I see the way you care for her, the way you talk to her, the way your face lit up whenever she’s around. I feel the way you love her, and its making me sad. I wanna be happy for you just like any good friend should feel but I can’t help but thinking what if I was the one, could you be any happier? There’s nothing I can do, I am just a friend who is willing to love you, to care for you and I can’t go on pretending that I’m not hurting because your heart didn’t choose to love me. Is this how our story ends? Believe me, I tried fighting these feelings, tried to hide it but I guess it’s too late now I am in love with you, my best friend. If I was the one you love. There’ll be no more tears of sorrow, only tears of joy. If I was the one by your side, you’ll never have a lonely night. If I was the arms you were embracing, I’ll give you so much love you’ll never ask for more. If I was the one in your life, I can’t even begin to tell you how beautiful our lives would be. If I could just have one wish, I’d wish you were mine. I would hold you near, kiss away your tears and love you like no other. You are the one for me, can I be the one for you?
You will never be mine. I guess it is simply not meant to be. She is there in your life and she holds your heart. The lonely nights I spent alone while you share your nights with her, this ain’t feel right. A friend is all you can see in me and I try to be just a friend but my heart knows otherwise you are more than just a friend to me. My heartbreaks every time you talk about her, my heart bleeds when you run to me and seek for advice.
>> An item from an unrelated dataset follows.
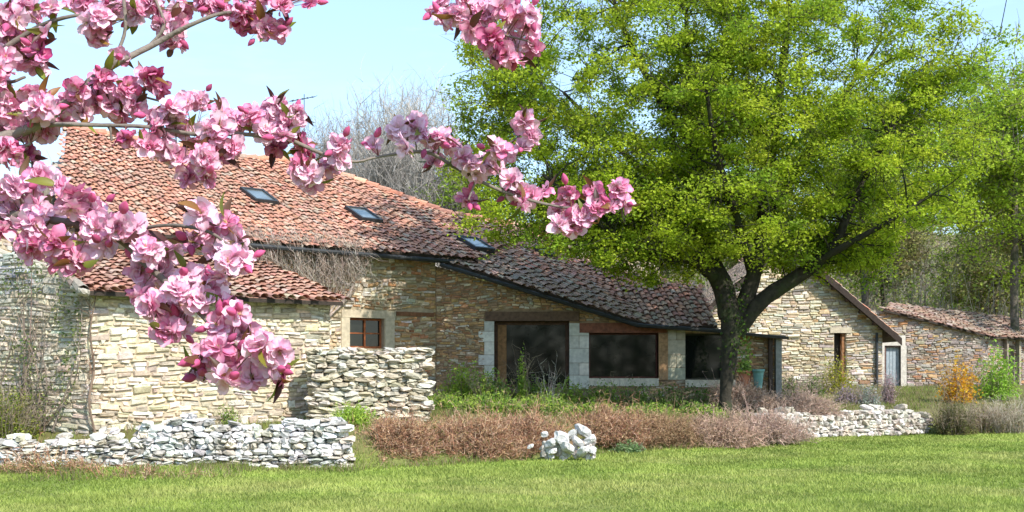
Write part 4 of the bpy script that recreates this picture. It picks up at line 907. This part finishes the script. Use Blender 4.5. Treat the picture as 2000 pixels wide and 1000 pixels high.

Am I betraying our friendship knowing that deep inside my heart I am wishing that you see me the way you see her.
If only I could be the one for you like you are the one for me. If I could just ask Cupid to make you love me, if I can be more than just a friend to you. I want to be beside you, to be near you, to reach you. Sometimes I wanna scream "I Love You" out loud. There are times I pray, that I’ll find the strength to tell you all the feelings that I try to hide. The raging emotions that’s been bursting in my head and hurting my heart. We are just friends and that’s enough for me. I’ll rather have your friendship than have nothing at all. But still I can’t help but wondering all the could’ve been if I was the one in your life.